Near support is at 11475, then at 11375, extending to the up trendline currently intersecting around 11300.

Stand out Dow performers continue to be AA, CAT, CVX, (DD has flatlined at 50) GE, HD, (maybe IBM, if it breaks out above 147) KO, VZ and XOM. 8 stocks in solid uptrends don't look like they can/will pull up the other 15-20 that are correcting.


The Nasdaq Composite (COMP) Index chart remains within its broad uptrend channel but appears to be falling toward a test of trendline support around 2630. 2600-2593 is an area that needs to be held to maintain a bullish chart. Fairly major support is anticipated in the 2510-2500 area.

On the bullish side, an upside breakout above near resistance at 2675 that went on to piece 2700, would turn the trend solidly back up within its uptrend channel. Major resistance looks like it begins around 2800, extending to the 2007 highs in the 2860 area.


The Nasdaq 100 (NDX) chart is the one that should cause those in bullish trading positions some concern as it has recently fallen to below support at the low end of its broad uptrend channel. NDX lead this market higher and it may now lead it lower. Stay tuned for the early going this coming week. NDX did hold at its 21-day moving average on Friday. I've noted 2200 as support, then around 2150. Only if the prior 2110-2085 lows were pierced on a closing basis, would the intermediate trend shift to down.

Key near resistance is at 2237-2239. 2239 was the intraday high reached at the top in November 2007 and the major peak hit by NDX in the past 8 years. I estimate a next resistance level to come in at 2300 but there's no prior high to go off from, unlike the case with the 2239 prior major top.


The Nasdaq 100 tracking stock (QQQQ) chart has the same near-term mixed chart as the NDX of course.

Daily trading volume continued to be quite low and On Balance Volume has been falling. This week I'd anticipate a sizable jump in daily trading volume if the Q's started falling below 54. Next support then is expected around 53. Fairly major support should be found at 51-50.8. Only a close below 51.45, that lasted more than a day, would turn the intermediate trend lower.

Near support: 54.0

Next support: 53.0, then around 52

Near resistance: 54.9

Next estimated resistance: 56.5

Major resistance: 58.5


The Russell 2000 (RUT), our stand out index performer, has finally slipped on some year end profit taking after its upside momentum stalled in late-December.

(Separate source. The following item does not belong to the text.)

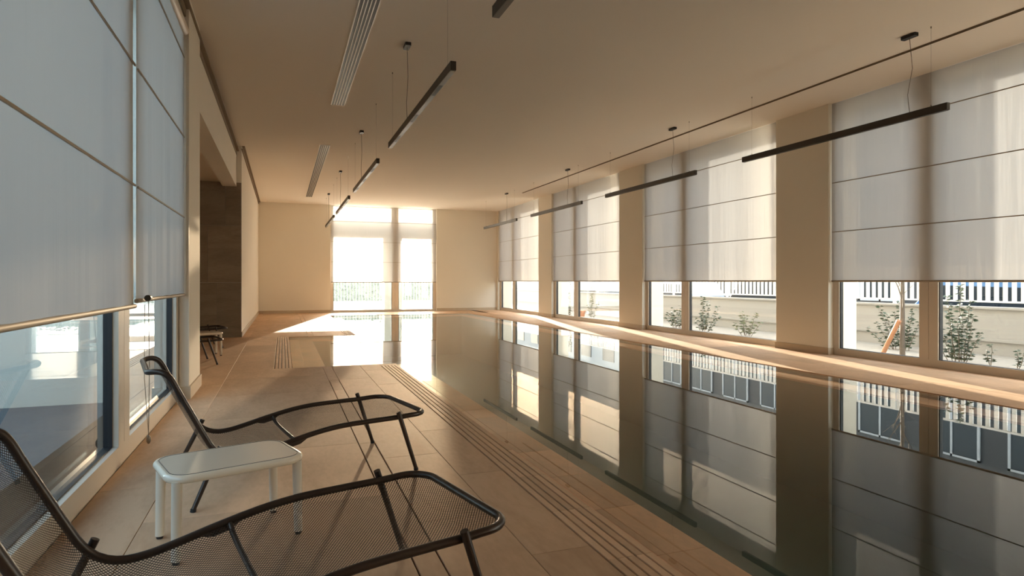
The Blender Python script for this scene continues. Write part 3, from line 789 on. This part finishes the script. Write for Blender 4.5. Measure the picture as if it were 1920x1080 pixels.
# dark building over the street
bl = thing('street_building', 'dark glazed building across the street', 'building', (24, 24, -.35))
obj('facade', MB().box(0, 5, -22, 17, 0, 10.4), M_dark, bl)
for k in range(12):
    for (z0_, z1_) in ((.6, 2.9), (3.6, 5.9), (6.7, 9.2)):
        a = -20.5 + k * 3.05
        fr_ = obj('window', MB().box(-.06, 0, a, a + 2.1, z0_, z0_ + .08).box(-.06, 0, a, a + 2.1, z1_ - .08, z1_).box(-.06, 0, a, a + .09, z0_, z1_).box(-.06, 0, a + 2.01, a + 2.1, z0_, z1_)
                  .box(-.06, 0, a + 1.0, a + 1.08, z0_, z1_), M_col, bl)
        obj('glazing', MB().box(-.03, -.001, a + .09, a + 2.01, z0_ + .08, z1_ - .08), M_dglass, fr_)

b2 = thing('street_building', 'pale building farther along the street', 'building', (25, 62, -.35))
obj('facade', MB().box(0, 5, -19, 22, 0, 9.0), M_col, b2)
obj('roof_slab', MB().box(-.4, 5.2, -19.4, 22.4, 9.0, 9.3), M_ext, b2)
for k in range(10):
    for z0_ in (1.0, 4.2): obj('window', MB().box(-.05, 0, -17.5 + k * 4, -15.6 + k * 4, z0_, z0_ + 1.6), M_dglass, b2)

# ---------------------------------------------------------------- outdoors, beyond the end window
pt = thing('portico', 'grey concrete frame outside the end window', 'portico', (3.94, 23.9, -.06))
obj('column', MB().box(-.36, .30, -.2, .2, 0, 2.78), M_col, pt, bevel=.01)
obj('column', MB().box(1.50, 2.2, -.2, .2, 0, 2.78), M_col, pt, bevel=.01)
obj('column', MB().box(-4.6, -3.9, -.2, .2, 0, 2.78), M_col, pt, bevel=.01)
obj('beam', MB().box(-4.6, 2.2, -.2, .2, 2.78, 3.42), M_col, pt, bevel=.01)
rail = thing('rail_fence', 'thin white railing far outside the end window', 'fence', (-2.0, 31, -.06))
piece('rail', rail, 0, 12, -.02, .02, .15, .19, M_fence); piece('rail', rail, 0, 12, -.02, .02, 1.16, 1.20, M_fence)
for k in range(86): piece('baluster', rail, k * .14, k * .14 + .016, -.008, .008, .0, 1.16, M_fence)
def hedge(x0, x1, y0, y1, h, label, seed, n=2600):
    rnd = random.Random(seed); t = thing('hedge', label, 'hedge', ((x0 + x1) / 2, (y0 + y1) / 2, -.06))
    hx_, hy_ = (x1 - x0) / 2, (y1 - y0) / 2
    obj('core', MB().box(-hx_ + .12, hx_ - .12, -hy_ + .12, hy_ - .12, 0, h - .12), M_hedge, t)
    lf = MB()
    for _ in range(n):
        p = Vector((rnd.uniform(-hx_, hx_), rnd.choice((-hy_, hy_, rnd.uniform(-hy_, hy_))), rnd.uniform(.05, h)))
        if abs(p.y) < hy_ - .05 and abs(p.x) < hx_ - .1: p.z = h + rnd.uniform(-.08, .08)
        add_leaf(lf, p, Vector((rnd.uniform(-1, 1), rnd.uniform(-1, 1), rnd.uniform(-.2, 1))), .16, .08)
    me_ = bpy.data.meshes.new('foliage'); me_.from_pydata(lf.v, [], lf.f); me_.materials.append(M_hedge)
    o = link('foliage', me_, t); o['kind'] = 'stuff'
hedge(-2, 9.5, 35.5, 36.5, 1.25, 'low hedge behind the white railing outside the end window', 21)
# left side: unseen dark wall added to block skylight and keep the glass dim
left_dim_wall = struct('outdoor_wall', MB().box(-5.3, -5.0, -10, 6.7, -.1, 1.9), M_slate, 'added dark wall outside the left window, blocking low sky light', 'wall')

Key near support is at 780, then at the current intersection of the up trendline at 765. This will be a key chart test if reached.

I noted last week that "A pullback to near the low end of the uptrend channel, followed by another strong up leg would be a characteristic move given the strong bullish pattern RUT has been in." However, "The seasonal bullish tendency does wane some after the end of the year."

I've noted near resistance at 793 currently, then up around 820, at the upper end of RUT's uptrend channel.